### Exercise instructions
Without including any pictures, write out the listing below exactly.

### Information supplied
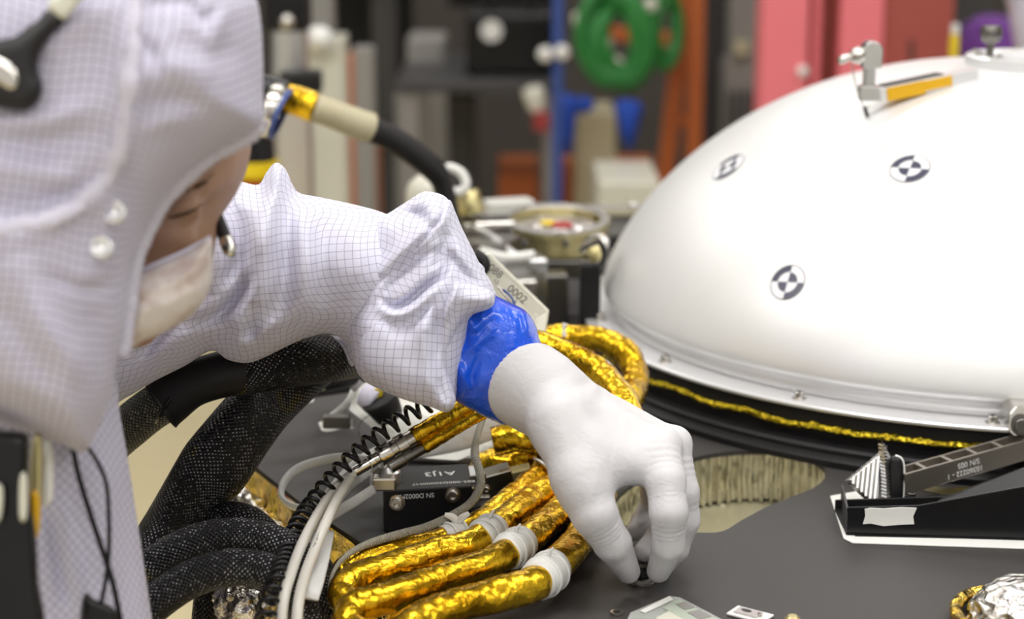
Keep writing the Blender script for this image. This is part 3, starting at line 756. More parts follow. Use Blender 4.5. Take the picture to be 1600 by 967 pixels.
# tall dark rack
t = thing('tall_rack', 'tall charcoal rack left of the bench', 'rack', (py(560, 100, 4.9)[0], 4.95, FLOOR_Z))
col_(582, 620, 5.4, 0.06, 'greydark', 'upright', t, ztop=0.5); col_(505, 520, 5.9, 0.06, 'greydark', 'upright', t, ztop=0.5)
a = py(505, 60, 4.5)
for z in (-0.75, -0.35, 0.1, 0.45): link('shelf', box((py(560, 60, 5.6)[0], 5.6, z), (0.30, 0.5, 0.02)), M['greydark'], t, smooth=False)
link('back_panel', box((py(560, 60, 5.9)[0], 5.9, -0.2), (0.34, 0.01, 1.4)), M['black'], t, smooth=False)
tag(pbox(538, 88, 566, 200, 3.9, 0.08, 'orange', None, 'orange_upright', floor=True), 'orange upright in front of the dark rack', 'upright')
tag(pbox(560, 206, 590, 300, 4.05, 0.10, 'orange', None, 'orange_box', floor=True), 'orange box low beside the dark rack', 'box')
tag(pbox(552, 75, 584, 175, 3.7, 0.05, 'grey', None, 'grey_partition', floor=True), 'grey partition beside the orange upright', 'partition')
# vertical rail stand
y = 2.9
t = thing('rail_stand', 'grey metal rail stand with a black clamp', 'stand', (py(455, 200, y)[0], y, FLOOR_Z))
link('rail', box((py(456, 100, y)[0], y+0.03, (FLOOR_Z+py(456, 118, y)[2])/2), (0.048, 0.04, py(456, 118, y)[2]-FLOOR_Z)), M['alu'], t, smooth=False, bevel=0.003)
link('rail', box((py(428, 100, y)[0], y+0.045, (FLOOR_Z+0.3)/2), (0.012, 0.02, 0.3-FLOOR_Z)), M['steel'], t, smooth=False, bevel=0.002)
link('cylinder', cyl(py(454, 118, y+0.03), py(454, 44, y+0.03), 0.028, 28), M['alu'], t, auto=40)
link('black_clamp', box(py(470, 128, y), (0.062, 0.06, 0.034)), M['black'], t, smooth=False, bevel=0.004)
link('black_head', box(py(450, 8, y+0.03), (0.066, 0.06, 0.075)), M['blackgloss'], t, smooth=False, bevel=0.006)
link('ball_knob', lathe([(0.0001, -0.012), (0.008, -0.009), (0.012, 0), (0.008, 0.009), (0.0001, 0.012)], py(449, 34, y-0.01), seg=20), M['steel'], t)
t = thing('white_equipment_panel', 'pale equipment panel with a grey top standing right of the rail stand', 'panel', (py(505, 200, 3.2)[0], 3.25, FLOOR_Z))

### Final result
Keep writing the Blender script for this image. This is part 3, starting at line 756. More parts follow. Use Blender 4.5. Take the picture to be 1600 by 967 pixels.
# tall dark rack
t = thing('tall_rack', 'tall charcoal rack left of the bench', 'rack', (py(560, 100, 4.9)[0], 4.95, FLOOR_Z))
col_(582, 620, 5.4, 0.06, 'greydark', 'upright', t, ztop=0.5); col_(505, 520, 5.9, 0.06, 'greydark', 'upright', t, ztop=0.5)
a = py(505, 60, 4.5)
for z in (-0.75, -0.35, 0.1, 0.45): link('shelf', box((py(560, 60, 5.6)[0], 5.6, z), (0.30, 0.5, 0.02)), M['greydark'], t, smooth=False)
link('back_panel', box((py(560, 60, 5.9)[0], 5.9, -0.2), (0.34, 0.01, 1.4)), M['black'], t, smooth=False)
tag(pbox(538, 88, 566, 200, 3.9, 0.08, 'orange', None, 'orange_upright', floor=True), 'orange upright in front of the dark rack', 'upright')
tag(pbox(560, 206, 590, 300, 4.05, 0.10, 'orange', None, 'orange_box', floor=True), 'orange box low beside the dark rack', 'box')
tag(pbox(552, 75, 584, 175, 3.7, 0.05, 'grey', None, 'grey_partition', floor=True), 'grey partition beside the orange upright', 'partition')
# vertical rail stand
y = 2.9
t = thing('rail_stand', 'grey metal rail stand with a black clamp', 'stand', (py(455, 200, y)[0], y, FLOOR_Z))
link('rail', box((py(456, 100, y)[0], y+0.03, (FLOOR_Z+py(456, 118, y)[2])/2), (0.048, 0.04, py(456, 118, y)[2]-FLOOR_Z)), M['alu'], t, smooth=False, bevel=0.003)
link('rail', box((py(428, 100, y)[0], y+0.045, (FLOOR_Z+0.3)/2), (0.012, 0.02, 0.3-FLOOR_Z)), M['steel'], t, smooth=False, bevel=0.002)
link('cylinder', cyl(py(454, 118, y+0.03), py(454, 44, y+0.03), 0.028, 28), M['alu'], t, auto=40)
link('black_clamp', box(py(470, 128, y), (0.062, 0.06, 0.034)), M['black'], t, smooth=False, bevel=0.004)
link('black_head', box(py(450, 8, y+0.03), (0.066, 0.06, 0.075)), M['blackgloss'], t, smooth=False, bevel=0.006)
link('ball_knob', lathe([(0.0001, -0.012), (0.008, -0.009), (0.012, 0), (0.008, 0.009), (0.0001, 0.012)], py(449, 34, y-0.01), seg=20), M['steel'], t)
t = thing('white_equipment_panel', 'pale equipment panel with a grey top standing right of the rail stand', 'panel', (py(505, 200, 3.2)[0], 3.25, FLOOR_Z))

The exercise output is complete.